Considerações de Desempenho
Ao lidar com tabelas mutantes, é importante considerar o impacto no desempenho:
- Compound Triggers: Geralmente oferecem melhor desempenho, pois permitem que você faça mais trabalho em uma única passagem pelos dados.
- Contexto de Sistema: Pode ter um pequeno overhead devido às chamadas de função para definir e obter valores do contexto.
- Pacotes com Variáveis Globais: Podem ser uma solução simples, mas podem não escalar bem em ambientes com muitos usuários concorrentes.
Melhores Práticas
- Minimize o Uso: Sempre que possível, projete seu esquema e lógica de negócios para evitar a necessidade de acessar tabelas mutantes em triggers.
- Use Compound Triggers: Se estiver usando Oracle 11g ou posterior, compound triggers geralmente são a melhor solução para problemas de tabelas mutantes.
- Considere Alternativas: Em alguns casos, pode ser melhor mover a lógica para procedimentos armazenados ou para a camada de aplicação.
- Teste Cuidadosamente: Certifique-se de testar suas soluções para tabelas mutantes com diferentes cenários, incluindo operações em lote e concorrência.
- Documente: Dado que as soluções para tabelas mutantes podem ser complexas, é crucial documentar bem a lógica e o raciocínio por trás da sua implementação.

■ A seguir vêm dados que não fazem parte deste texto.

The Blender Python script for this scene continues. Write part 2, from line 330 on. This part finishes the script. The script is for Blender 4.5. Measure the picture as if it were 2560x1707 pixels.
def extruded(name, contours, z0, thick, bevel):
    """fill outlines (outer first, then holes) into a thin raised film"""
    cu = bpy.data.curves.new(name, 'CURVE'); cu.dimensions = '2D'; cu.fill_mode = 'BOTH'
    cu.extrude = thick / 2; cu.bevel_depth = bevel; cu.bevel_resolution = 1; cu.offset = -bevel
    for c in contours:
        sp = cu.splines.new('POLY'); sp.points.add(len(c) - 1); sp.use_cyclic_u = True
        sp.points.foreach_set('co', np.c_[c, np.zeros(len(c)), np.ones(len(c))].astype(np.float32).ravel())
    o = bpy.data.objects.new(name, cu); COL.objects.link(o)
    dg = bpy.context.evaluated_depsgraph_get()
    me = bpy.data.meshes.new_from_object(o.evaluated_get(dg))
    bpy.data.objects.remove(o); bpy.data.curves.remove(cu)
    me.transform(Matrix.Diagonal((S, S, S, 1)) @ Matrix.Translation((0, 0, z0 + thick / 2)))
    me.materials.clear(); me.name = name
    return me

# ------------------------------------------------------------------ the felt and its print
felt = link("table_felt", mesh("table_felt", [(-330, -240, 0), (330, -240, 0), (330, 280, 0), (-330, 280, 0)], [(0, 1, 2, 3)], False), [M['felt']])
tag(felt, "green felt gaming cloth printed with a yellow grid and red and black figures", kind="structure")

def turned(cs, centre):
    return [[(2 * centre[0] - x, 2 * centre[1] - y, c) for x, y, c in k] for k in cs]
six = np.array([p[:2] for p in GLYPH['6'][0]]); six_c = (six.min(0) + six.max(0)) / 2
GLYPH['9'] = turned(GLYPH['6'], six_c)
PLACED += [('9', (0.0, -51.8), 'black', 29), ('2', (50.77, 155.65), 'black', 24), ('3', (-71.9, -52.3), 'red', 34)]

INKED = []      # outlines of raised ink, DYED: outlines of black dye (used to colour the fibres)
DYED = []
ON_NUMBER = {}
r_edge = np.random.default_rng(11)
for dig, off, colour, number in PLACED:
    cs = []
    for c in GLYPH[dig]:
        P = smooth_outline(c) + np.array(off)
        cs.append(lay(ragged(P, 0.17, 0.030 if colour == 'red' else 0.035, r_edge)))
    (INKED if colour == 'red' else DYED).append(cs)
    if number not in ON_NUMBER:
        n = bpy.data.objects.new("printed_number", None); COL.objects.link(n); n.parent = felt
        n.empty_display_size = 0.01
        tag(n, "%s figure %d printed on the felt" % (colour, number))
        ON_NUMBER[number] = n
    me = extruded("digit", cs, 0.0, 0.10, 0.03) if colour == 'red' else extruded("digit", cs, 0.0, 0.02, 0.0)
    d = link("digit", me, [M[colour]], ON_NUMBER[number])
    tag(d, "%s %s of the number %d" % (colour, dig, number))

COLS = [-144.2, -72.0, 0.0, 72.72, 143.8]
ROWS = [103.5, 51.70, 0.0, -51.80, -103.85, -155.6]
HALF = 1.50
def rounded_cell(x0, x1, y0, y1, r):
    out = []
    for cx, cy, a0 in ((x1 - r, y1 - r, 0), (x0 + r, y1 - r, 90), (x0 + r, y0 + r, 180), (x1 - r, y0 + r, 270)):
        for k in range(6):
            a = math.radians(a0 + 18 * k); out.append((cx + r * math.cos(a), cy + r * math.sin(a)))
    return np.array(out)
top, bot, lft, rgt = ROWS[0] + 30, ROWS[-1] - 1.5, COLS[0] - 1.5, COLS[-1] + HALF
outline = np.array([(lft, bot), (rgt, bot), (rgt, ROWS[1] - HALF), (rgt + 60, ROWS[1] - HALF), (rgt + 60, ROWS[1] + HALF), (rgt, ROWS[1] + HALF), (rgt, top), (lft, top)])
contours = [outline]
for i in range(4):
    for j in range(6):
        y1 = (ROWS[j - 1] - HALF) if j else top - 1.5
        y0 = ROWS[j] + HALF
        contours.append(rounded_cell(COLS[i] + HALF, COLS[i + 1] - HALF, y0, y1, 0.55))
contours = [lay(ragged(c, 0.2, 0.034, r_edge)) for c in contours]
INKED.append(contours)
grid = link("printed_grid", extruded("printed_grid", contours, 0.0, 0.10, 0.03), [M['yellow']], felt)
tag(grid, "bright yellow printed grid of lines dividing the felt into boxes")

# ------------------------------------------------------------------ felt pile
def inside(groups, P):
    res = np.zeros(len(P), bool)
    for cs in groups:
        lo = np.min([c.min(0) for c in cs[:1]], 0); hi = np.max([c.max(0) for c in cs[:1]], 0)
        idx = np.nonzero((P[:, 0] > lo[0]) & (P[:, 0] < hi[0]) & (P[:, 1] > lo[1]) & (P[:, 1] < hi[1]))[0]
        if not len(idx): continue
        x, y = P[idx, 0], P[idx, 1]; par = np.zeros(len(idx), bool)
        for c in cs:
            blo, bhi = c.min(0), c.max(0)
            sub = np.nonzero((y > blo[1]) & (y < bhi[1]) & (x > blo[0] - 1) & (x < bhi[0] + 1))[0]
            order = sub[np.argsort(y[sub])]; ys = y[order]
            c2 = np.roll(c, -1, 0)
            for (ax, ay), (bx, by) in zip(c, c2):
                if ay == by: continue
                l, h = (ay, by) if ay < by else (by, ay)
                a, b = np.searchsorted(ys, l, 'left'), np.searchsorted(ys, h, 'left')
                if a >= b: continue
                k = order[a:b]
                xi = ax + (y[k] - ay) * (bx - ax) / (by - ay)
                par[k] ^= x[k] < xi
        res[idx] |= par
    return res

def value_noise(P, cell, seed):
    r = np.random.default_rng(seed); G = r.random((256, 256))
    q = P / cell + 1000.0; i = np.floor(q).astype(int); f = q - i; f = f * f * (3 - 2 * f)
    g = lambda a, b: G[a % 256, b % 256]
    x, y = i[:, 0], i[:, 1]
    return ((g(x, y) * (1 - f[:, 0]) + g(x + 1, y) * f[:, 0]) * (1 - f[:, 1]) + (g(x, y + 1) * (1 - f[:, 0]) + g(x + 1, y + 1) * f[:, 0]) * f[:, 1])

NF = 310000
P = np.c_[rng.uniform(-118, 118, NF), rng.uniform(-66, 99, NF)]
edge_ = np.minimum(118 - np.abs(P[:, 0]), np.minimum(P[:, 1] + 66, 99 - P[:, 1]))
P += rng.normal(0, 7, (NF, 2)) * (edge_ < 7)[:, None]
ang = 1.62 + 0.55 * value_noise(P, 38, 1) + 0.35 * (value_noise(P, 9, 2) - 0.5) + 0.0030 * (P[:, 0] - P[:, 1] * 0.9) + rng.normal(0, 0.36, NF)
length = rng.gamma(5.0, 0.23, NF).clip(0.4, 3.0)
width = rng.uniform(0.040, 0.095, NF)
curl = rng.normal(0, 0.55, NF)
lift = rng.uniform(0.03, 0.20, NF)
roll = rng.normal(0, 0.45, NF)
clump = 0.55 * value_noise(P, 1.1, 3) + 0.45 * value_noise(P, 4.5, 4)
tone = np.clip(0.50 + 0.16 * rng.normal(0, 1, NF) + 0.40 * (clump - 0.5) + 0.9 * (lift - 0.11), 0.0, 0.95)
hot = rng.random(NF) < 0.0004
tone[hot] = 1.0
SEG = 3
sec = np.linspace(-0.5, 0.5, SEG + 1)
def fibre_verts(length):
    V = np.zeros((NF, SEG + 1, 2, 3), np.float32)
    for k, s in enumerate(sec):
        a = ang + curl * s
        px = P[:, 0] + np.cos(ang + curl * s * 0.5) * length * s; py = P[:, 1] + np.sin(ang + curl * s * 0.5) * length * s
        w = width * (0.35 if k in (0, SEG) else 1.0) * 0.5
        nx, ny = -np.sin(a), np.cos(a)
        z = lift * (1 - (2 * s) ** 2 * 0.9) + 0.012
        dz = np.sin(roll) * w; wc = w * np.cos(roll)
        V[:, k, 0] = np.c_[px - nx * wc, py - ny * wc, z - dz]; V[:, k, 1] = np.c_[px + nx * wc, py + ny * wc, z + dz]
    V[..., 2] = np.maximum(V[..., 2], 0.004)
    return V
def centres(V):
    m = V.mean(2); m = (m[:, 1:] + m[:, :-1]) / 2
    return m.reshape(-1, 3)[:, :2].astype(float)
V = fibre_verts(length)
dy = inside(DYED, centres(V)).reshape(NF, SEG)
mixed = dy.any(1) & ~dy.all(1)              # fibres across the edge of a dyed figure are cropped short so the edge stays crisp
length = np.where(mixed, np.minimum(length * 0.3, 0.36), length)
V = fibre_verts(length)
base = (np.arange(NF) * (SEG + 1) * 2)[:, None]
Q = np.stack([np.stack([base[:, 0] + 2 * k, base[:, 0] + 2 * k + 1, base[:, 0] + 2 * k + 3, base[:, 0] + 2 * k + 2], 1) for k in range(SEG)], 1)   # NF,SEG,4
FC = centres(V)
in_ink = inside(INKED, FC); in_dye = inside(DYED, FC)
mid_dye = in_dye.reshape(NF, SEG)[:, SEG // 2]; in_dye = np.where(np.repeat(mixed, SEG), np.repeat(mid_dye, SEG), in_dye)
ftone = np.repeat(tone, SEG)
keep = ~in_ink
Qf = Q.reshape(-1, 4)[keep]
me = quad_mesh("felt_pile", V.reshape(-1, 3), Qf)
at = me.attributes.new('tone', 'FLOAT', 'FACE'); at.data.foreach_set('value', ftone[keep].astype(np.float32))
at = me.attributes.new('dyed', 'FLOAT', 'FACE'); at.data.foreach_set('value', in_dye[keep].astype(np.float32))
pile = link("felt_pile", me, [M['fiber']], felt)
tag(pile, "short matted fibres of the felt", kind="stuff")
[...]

Concluindo, lidar com tabelas mutantes é um desafio comum no desenvolvimento de triggers Oracle. As soluções apresentadas aqui – usando pacotes, compound triggers e contextos de sistema – oferecem diferentes abordagens para resolver este problema, cada uma com suas próprias vantagens e considerações. A escolha da melhor solução dependerá das necessidades específicas do seu aplicativo, da versão do Oracle que você está usando e dos requisitos de desempenho.